El Anatsui: Shaping our new tapestries – Knight Foundation
Arts

El Anatsui: Shaping our new tapestries

The artist El Anatsui has come a long way. In his lifetime he has crossed continents and cultures, genres in art-making, decades that defined the contemporary world since World War II, and has ended up on the successful end of an important artistic and historical journey. One recent stop on that eventful path was Miami. The native Ghanaian stopped in to open his solo exhibit at the Bass Museum of Art, “Gravity and Grace: Monumental Works by El Anatsui,” the first U.S. survey show of his works now touring the country .It is made possible from a Knight Foundation grant.

Among El Anatsui’s metal tapestries: photo: World Red Eye

Looking calm and casual as he took his seat to chat with Bass Executive Director and Chief Curator Silvia Karman Cubiña, his art talk to a packed room last Thursday could have itself been titled: “Of Gravitas and Grace.” He talked about his history, his influences, the meaning to some of his works in both personal and socio-political terms. He spoke without a hammer of explanation points and with reflection on the fluid nature of this journey.

But to back up, it’s necessary to have some background before discussing this particular show. Born in 1944 into an African continent starting to free itself from colonialism, Anatsui spent his formative educational years during the tumultuous 1960s. He became immersed in an academic world that was based on a British system yet at the same time rediscovering African art and craft traditions. In the 1970s, Anatsui moved to Nigeria to teach art, and to continue to make his own, often from wood and incorporating both African and European aesthetics. (He retired from teaching in 2010).

But it wasn’t really until the 2000’s that the rest of the world grabbed on to Anatsui’s art, especially after his showing at the Venice Biennale in 2007. Anatsui is quoted as saying that 20 years ago, he was known as an “African artist.” Today, he is just an artist.

That’s an important component when viewing his art — which is spectacularly displayed now at the Bass. Many of these pieces are indeed “monumental,” taking over entire walls and corners and looking like magnificent tapestries. But they are made from found refuse, most famously from liquor bottles caps.
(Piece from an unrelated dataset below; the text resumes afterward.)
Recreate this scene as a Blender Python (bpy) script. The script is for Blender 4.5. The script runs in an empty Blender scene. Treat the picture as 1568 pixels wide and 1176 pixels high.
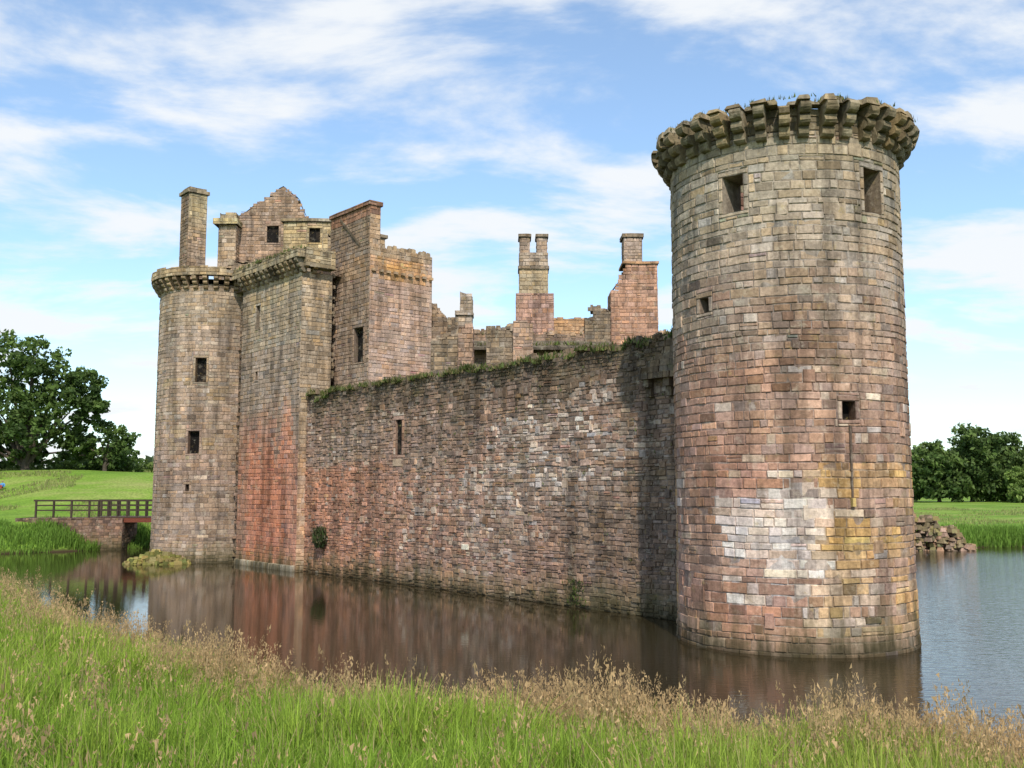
import bpy, math, random
import numpy as np
from mathutils import Vector, noise
random.seed(7); rng=np.random.default_rng(7)
scene=bpy.context.scene
scene.view_settings.view_transform='Standard'; scene.view_settings.look='None'
scene.view_settings.exposure=0
PI=math.pi
GAIN=1.33

# ------------------------------------------------------------ helpers
def lerp(a,b,t): return tuple(a[i]+(b[i]-a[i])*t for i in range(3))
def clamp(x,a=0.,b=1.): return max(a,min(b,x))
def sstep(x,a,b):
    t=clamp((x-a)/(b-a)); return t*t*(3-2*t)
def fbm(x,y,z=0.,o=3):
    v=0;a=1;t=0
    for i in range(o):
        v+=a*noise.noise(Vector((x,y,z+i*7.3)));t+=a;a*=.55;x*=2.1;y*=2.1;z*=2.1
    return v/t
class MB:
    def __init__(s): s.v=[];s.f=[];s.c=[]
    def quad(s,pts,col):
        n=len(s.v); s.v.extend([tuple(p) for p in pts]); s.f.append(tuple(range(n,n+len(pts)))); s.c.append(col)
    def hexa(s,p,col):   # p: 4 bottom (ccw), 4 top
        n=len(s.v); s.v.extend([tuple(q) for q in p])
        for f in ((3,2,1,0),(4,5,6,7),(0,1,5,4),(1,2,6,5),(2,3,7,6),(3,0,4,7)):
            s.f.append(tuple(n+i for i in f)); s.c.append(col)
    def build(s,name,mat,parent=None,smooth=False):
        me=bpy.data.meshes.new(name); me.from_pydata(s.v,[],s.f)
        at=me.attributes.new("Col",'FLOAT_COLOR','FACE')
        arr=np.ones((len(s.f),4),dtype=np.float32); arr[:,:3]=np.array(s.c,dtype=np.float32).reshape(-1,3)
        at.data.foreach_set("color",arr.ravel())
        if smooth: me.polygons.foreach_set("use_smooth",[True]*len(s.f))
        me.materials.append(mat); me.update()
        ob=bpy.data.objects.new(name,me); scene.collection.objects.link(ob)
        if parent: ob.parent=parent
        return ob
def empty(name,loc=(0,0,0)):
    e=bpy.data.objects.new(name,None); e.empty_display_size=1; scene.collection.objects.link(e); return e

# ------------------------------------------------------------ materials
def newmat(name):
    m=bpy.data.materials.new(name); m.use_nodes=True
    nt=m.node_tree; b=nt.nodes['Principled BSDF']; return m,nt,b
def stone_mat(name,rough=.92,nscale=8.,lo=.60,hi=1.32,bump=.65,stain=True):
    m,nt,b=newmat(name); N=nt.nodes; L=nt.links
    at=N.new('ShaderNodeAttribute'); at.attribute_name='Col'
    tc=N.new('ShaderNodeTexCoord')
    n1=N.new('ShaderNodeTexNoise'); n1.inputs['Scale'].default_value=nscale; n1.inputs['Detail'].default_value=6; n1.inputs['Roughness'].default_value=.74
    L.new(tc.outputs['Object'],n1.inputs['Vector'])
    r1=N.new('ShaderNodeMapRange'); r1.inputs['From Min'].default_value=.3; r1.inputs['From Max'].default_value=.7
    r1.inputs['To Min'].default_value=lo; r1.inputs['To Max'].default_value=hi
    L.new(n1.outputs['Fac'],r1.inputs['Value'])
    mul=N.new('ShaderNodeMix'); mul.data_type='RGBA'; mul.blend_type='MULTIPLY'; mul.inputs['Factor'].default_value=1
    L.new(at.outputs['Color'],mul.inputs['A']); L.new(r1.outputs['Result'],mul.inputs['B'])
    out=mul.outputs['Result']
    if stain:
        mp=N.new('ShaderNodeMapping'); mp.inputs['Scale'].default_value=(1.7,1.7,.17)
        L.new(tc.outputs['Object'],mp.inputs['Vector'])
        n2=N.new('ShaderNodeTexNoise'); n2.inputs['Scale'].default_value=1.; n2.inputs['Detail'].default_value=7; n2.inputs['Roughness'].default_value=.65
        L.new(mp.outputs['Vector'],n2.inputs['Vector'])
        r2=N.new('ShaderNodeMapRange'); r2.inputs['From Min'].default_value=.37; r2.inputs['From Max'].default_value=.56
        r2.inputs['To Min'].default_value=.54; r2.inputs['To Max'].default_value=1.08
        L.new(n2.outputs['Fac'],r2.inputs['Value'])
        m2=N.new('ShaderNodeMix'); m2.data_type='RGBA'; m2.blend_type='MULTIPLY'; m2.inputs['Factor'].default_value=1
        L.new(out,m2.inputs['A']); L.new(r2.outputs['Result'],m2.inputs['B'])
        def layer(prev,scale,lo_,hi_,amt,colr,seed):
            mpp=N.new('ShaderNodeMapping'); mpp.inputs['Location'].default_value=(seed,seed*.7,seed*.3); L.new(tc.outputs['Object'],mpp.inputs[0])
            n3=N.new('ShaderNodeTexNoise'); n3.inputs['Scale'].default_value=scale; n3.inputs['Detail'].default_value=9; n3.inputs['Roughness'].default_value=.74
            L.new(mpp.outputs[0],n3.inputs['Vector'])
            r3=N.new('ShaderNodeMapRange'); r3.inputs['From Min'].default_value=lo_; r3.inputs['From Max'].default_value=hi_
            r3.inputs['To Min'].default_value=0; r3.inputs['To Max'].default_value=amt
            L.new(n3.outputs['Fac'],r3.inputs['Value'])
            m3=N.new('ShaderNodeMix'); m3.data_type='RGBA'
            L.new(r3.outputs['Result'],m3.inputs['Factor']); L.new(prev,m3.inputs['A']); m3.inputs['B'].default_value=(*colr,1)
            return m3.outputs['Result']
        o=layer(m2.outputs['Result'],2.0,.55,.67,.42,(.44,.40,.31),0)
        o=layer(o,.8,.54,.68,.62,(.15,.106,.068),13)
        o=layer(o,3.1,.59,.69,.5,(.38,.28,.10),29)
        o=layer(o,1.5,.60,.70,.4,(.15,.15,.06),51)
        sp=N.new('ShaderNodeSeparateXYZ'); L.new(tc.outputs['Object'],sp.inputs[0])
        jt=N.new('ShaderNodeMath'); jt.operation='MULTIPLY_ADD'; L.new(n2.outputs['Fac'],jt.inputs[0]); jt.inputs[1].default_value=2.2
        sb_=N.new('ShaderNodeMath'); sb_.operation='SUBTRACT'; L.new(sp.outputs['Z'],sb_.inputs[0]); sb_.inputs[1].default_value=1.1
        L.new(sb_.outputs[0],jt.inputs[2])
        # green algae just above the water, then the dark wet foot
        r5=N.new('ShaderNodeMapRange'); r5.inputs['From Min'].default_value=.1; r5.inputs['From Max'].default_value=1.4
        r5.inputs['To Min'].default_value=.6; r5.inputs['To Max'].default_value=0; L.new(jt.outputs[0],r5.inputs['Value'])
        m5=N.new('ShaderNodeMix'); m5.data_type='RGBA'; L.new(r5.outputs[0],m5.inputs['Factor']); L.new(o,m5.inputs['A']); m5.inputs['B'].default_value=(.135,.125,.05,1)
        r4=N.new('ShaderNodeMapRange'); r4.inputs['From Min'].default_value=.05; r4.inputs['From Max'].default_value=.6
        r4.inputs['To Min'].default_value=.4; r4.inputs['To Max'].default_value=1
        L.new(jt.outputs[0],r4.inputs['Value'])
        m4=N.new('ShaderNodeMix'); m4.data_type='RGBA'; m4.blend_type='MULTIPLY'; m4.inputs['Factor'].default_value=1
        L.new(m5.outputs['Result'],m4.inputs['A']); L.new(r4.outputs['Result'],m4.inputs['B'])
        out=m4.outputs['Result']
    L.new(out,b.inputs['Base Color']); b.inputs['Roughness'].default_value=rough
    b.inputs['Specular IOR Level'].default_value=.15
    bp=N.new('ShaderNodeBump'); bp.inputs['Strength'].default_value=bump; bp.inputs['Distance'].default_value=.04
    L.new(n1.outputs['Fac'],bp.inputs['Height']); L.new(bp.outputs['Normal'],b.inputs['Normal'])
    return m
STONE=stone_mat("weathered_sandstone")
ROCK=stone_mat("rubble_stone",stain=False)
WOOD=stone_mat("weathered_timber",rough=.8,nscale=14,stain=False,bump=.3)
def leaf_mat(name,trans=.35):
    m,nt,b=newmat(name); N=nt.nodes; L=nt.links
    at=N.new('ShaderNodeAttribute'); at.attribute_name='Col'
    L.new(at.outputs['Color'],b.inputs['Base Color']); b.inputs['Roughness'].default_value=.65
    b.inputs['Specular IOR Level'].default_value=.25
    tr=N.new('ShaderNodeBsdfTranslucent'); L.new(at.outputs['Color'],tr.inputs['Color'])
    mx=N.new('ShaderNodeMixShader'); mx.inputs[0].default_value=trans
    L.new(b.outputs[0],mx.inputs[1]); L.new(tr.outputs[0],mx.inputs[2])
    L.new(mx.outputs[0],nt.nodes['Material Output'].inputs[0]); return m
LEAF=leaf_mat("foliage"); GRASSM=leaf_mat("grass_blades",.45)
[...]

These flattened metal pieces are painstakingly tied and chained together to form huge, undulating wall hangings. They can resemble African kente cloth, or fishing nets. Anatsui has also used old newspaper and reclaimed wood.

Silvia Karman Cubina with Anatsui

Silvia Karman Cubina with Anatsui

While Africa has long been known as the first world’s dumping grounds, Anatsui pointed out that ecological disasters are of a global order now, no longer exclusive to the developing world. Mass materialism and consumption are no longer exclusive to the West, either. The junk we discard winds up in everyone’s backyard.
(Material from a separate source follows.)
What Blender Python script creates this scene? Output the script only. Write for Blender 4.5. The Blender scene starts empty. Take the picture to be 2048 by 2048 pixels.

During his talk, he also said that lines can be blurred in many ways. While patching together his metal tapestries he may be referencing how Africa was cut up and willy nilly pieced together during colonial rule, but “erosion of cultures is universal.”
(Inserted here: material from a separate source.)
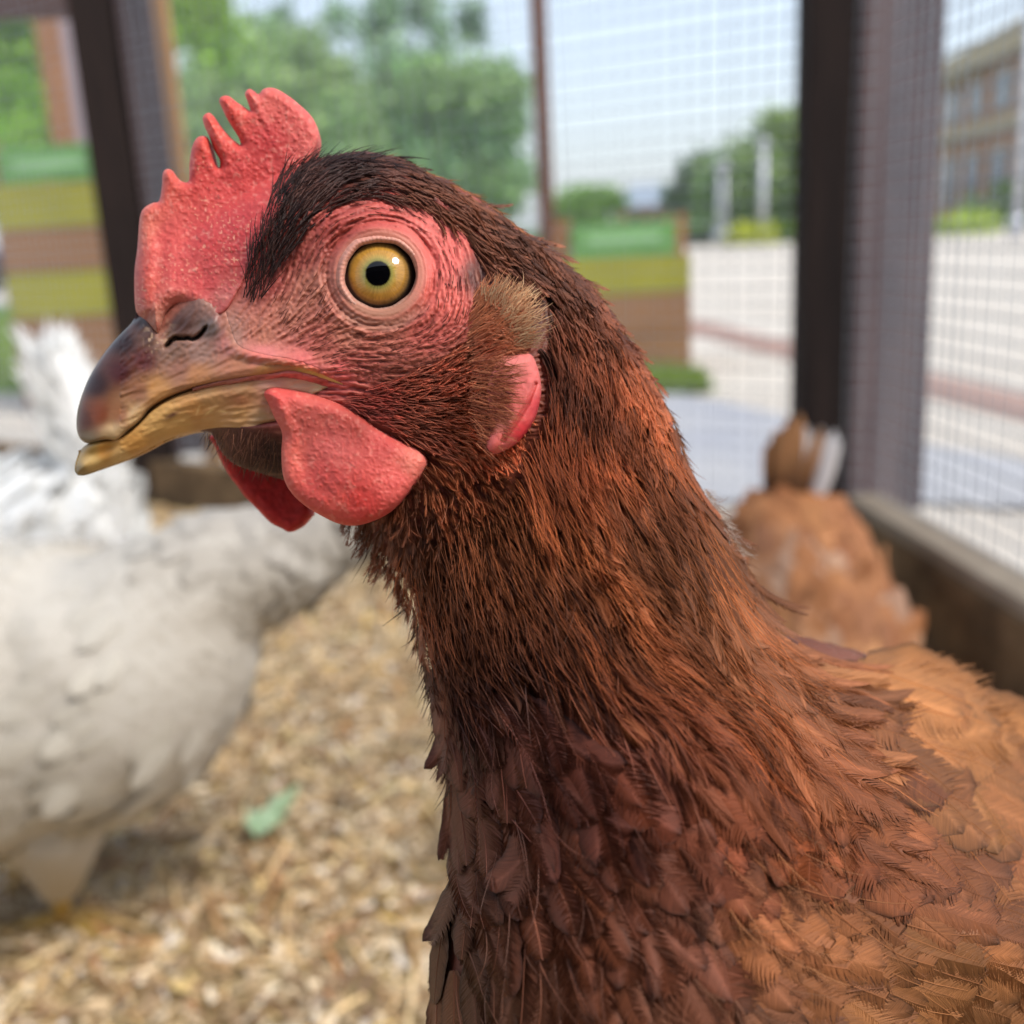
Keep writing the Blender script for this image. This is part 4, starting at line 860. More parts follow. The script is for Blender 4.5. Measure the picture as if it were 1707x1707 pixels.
# ================================================================ FEATHERS
feather_m = mat('feather', rough=.55, spec=.28, attr='col', transl=.15)
def hash01(U, V): return np.abs(np.sin(np.asarray(U) * 12.9898 + np.asarray(V) * 78.233) * 43758.5453) % 1
def vane(name, U, V, L, W, col_rgb, lift, K=20, prof='lance', jit=6, seed=0, z0=.1, rim=0.0, shaft=0.35, zfun=zlook, ang=None, fray=.25, parent=None, curl=0.0, tipcol=None, barbw=1.25, convex=.10, m_=None, steps=9, flowf=None, cv=.16, clumpz=0.0):
    """feathers: a shaft and two rows of barbs each, laid along the flow of the plumage"""
    r = np.random.default_rng(seed); n = len(U); flowf = flowf or flow
    dj = np.deg2rad(r.normal(0, jit, n)); cu_ = np.deg2rad(r.normal(0, 2.0, n) + curl)
    cl = np.zeros((n, steps, 2)); cl[:, 0] = np.stack([U, V], 1); dirs = np.zeros((n, steps, 2))
    for i in range(steps):
        f = flowf(cl[:, i, 0], cl[:, i, 1]) if ang is None else np.stack([np.cos(ang), np.sin(ang)], 1)
        a = dj + cu_ * i; f = np.stack([f[:, 0] * np.cos(a) - f[:, 1] * np.sin(a), f[:, 0] * np.sin(a) + f[:, 1] * np.cos(a)], 1); dirs[:, i] = f
        if i < steps - 1: cl[:, i + 1] = cl[:, i] + f * (L / (steps - 1))[:, None]
    tj = np.linspace(.02, .97, K); x = tj * (steps - 1); xi = np.minimum(x.astype(int), steps - 2); fx = (x - xi)[None, :, None]
    pj = cl[:, xi] * (1 - fx) + cl[:, xi + 1] * fx; dj_ = dirs[:, xi] * (1 - fx) + dirs[:, xi + 1] * fx; dj_ /= np.linalg.norm(dj_, axis=2)[..., None]
    nj = np.stack([-dj_[..., 1], dj_[..., 0]], -1)
    if prof == 'lance': wt = np.minimum(1, .35 + tj * 2.2) * (1 - tj) ** .55 * 1.12
    elif prof == 'round': wt = np.minimum(1, .35 + tj * 2.4) * np.sqrt(np.clip(1 - tj ** 3.2, 0, 1))
    else: wt = np.minimum(1, .4 + tj * 2) * (1 - tj) ** .8 * 1.1
    s_ = np.array([0, .4, .75, 1.0]); side = np.array([-1, 1])
    wl = W[:, None] * wt[None] * (1 + fray * r.normal(0, 1, (n, K)))          # n,K
    fwd = {'lance': 2.8, 'round': 1.15, 'fluff': 5.0}[prof]
    # n,K,side,4,2
    out = wl[:, :, None, None, None] * s_[None, None, None, :, None] * side[None, None, :, None, None] * nj[:, :, None, None, :]
    fw_ = fwd * wl * (1 + .25 * r.normal(0, 1, (n, K)))
    if prof == 'round': fw_ = fw_ * (1 - .6 * tj ** 3)[None]
    out = out + fw_[:, :, None, None, None] * (s_ ** 1.35)[None, None, None, :, None] * dj_[:, :, None, None, :]
    pb = pj[:, :, None, None, :] + out
    tt = tj[None, :, None, None] + (fw_[:, :, None, None] * (s_ ** 1.35)) / L[:, None, None, None]
    lf = np.broadcast_to(np.asarray(lift, float) * np.ones(n), (n,))
    zo = z0 + (clumpz * clump(U, V) if clumpz else np.zeros(n))[:, None, None, None] + (hash01(U, V) * .35)[:, None, None, None] * lf[:, None, None, None] + lf[:, None, None, None] * np.clip(tt, 0, 1.3) ** 1.1 - convex * (W[:, None, None, None] * KMM) * (s_ ** 2) * wt[None, :, None, None] * 1.0 + .05 * r.normal(0, 1, (n, K, 2, 1)) * s_
    hw = (L / K)[:, None, None, None] * .5 * barbw * (1 - .72 * s_ ** 2)[None, None, None] * (.8 + .4 * r.random((n, K, 2, 1)))
    wd = dj_[:, :, None, None, :] * hw[..., None]
    A1 = pb - wd; A2 = pb + wd
    z = zfun(pb[..., 0], pb[..., 1]) + zo; tilt = .05
    v1 = HP(A1[..., 0], A1[..., 1], z + tilt); v2 = HP(A2[..., 0], A2[..., 1], z - tilt)
    Vv = np.stack([v1, v2], -2)                                               # n,K,2,4,2,3
    cc = col_rgb[:, None, None, None, :] * (1 + cv * r.normal(0, 1, (n, K, 2, 1, 1))) * np.ones((1, 1, 1, 4, 1))
    endk = (1 - rim * np.maximum(s_ ** 4, 0)[None, None, None, :, None] * (.4 + .6 * tj[None, :, None, None, None]))
    cc = cc * endk
    if tipcol is not None:
        k = np.clip(sm(.45, 1.0, tt), 0, 1)[..., None]; cc = cc * (1 - k) + tipcol[:, None, None, None, :] * k
    cc = np.repeat(cc[..., None, :], 2, -2)
    base = np.arange(n * K * 2)[:, None, None] * 8; k_ = np.arange(3)[None, :, None] * 2
    f = (base + k_ + np.array([0, 1, 3, 2])[None, None]).reshape(-1, 4)
    VV_ = Vv.reshape(-1, 3); CC_ = cc.reshape(-1, 3)
    # shafts
    hw = 1.1 * np.linspace(1, .25, steps)[None, :, None] * np.clip(W / 14, .5, 1.5)[:, None, None]; nn = np.stack([-dirs[..., 1], dirs[..., 0]], -1)
    zt = zfun(cl[..., 0], cl[..., 1]) + z0 + .12 + lf[:, None] * 1.2 * np.linspace(0, 1, steps)[None] ** 1.1 + .1
    s1 = cl - nn * hw; s2 = cl + nn * hw; sv = np.stack([HP(s1[..., 0], s1[..., 1], zt), HP(s2[..., 0], s2[..., 1], zt)], -2)
    sc_ = np.repeat(np.repeat(np.clip(col_rgb * (1 + 1.6 * shaft) + shaft * .035, 0, 1)[:, None, None, :], steps, 1), 2, 2)
    base = np.arange(n)[:, None, None] * (steps * 2) + len(VV_); k_ = np.arange(steps - 1)[None, :, None] * 2
    f2 = (base + k_ + np.array([0, 1, 3, 2])[None, None]).reshape(-1, 4)
    return npmesh(name, np.concatenate([VV_, sv.reshape(-1, 3)]), np.concatenate([f, f2]), m_ or feather_m, parent or hen, colors=np.concatenate([CC_, sc_.reshape(-1, 3)]))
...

And as for the works themselves, painting, sculpture or installation? Likely something again in the middle. Director Cubiña commented that one of her favorite aspects of the exhibit was that the museum had some freedom in hanging the works, so that while the show travelled, it looked different than in the previous museums. Anatsui responded that just like draping any cloth, or placing a sculpture in a room, perception will change. His work “shifts, it can be reshaping all the time.” And he is one of the contemporary art world’s great shape-shifters.

“Gravity and Grace: Monumental Works by El Anatsui” runs through Aug. 10 at the Bass Museum of Art, 2100 Collins Ave., Miami Beach; www.bassmuseum.org.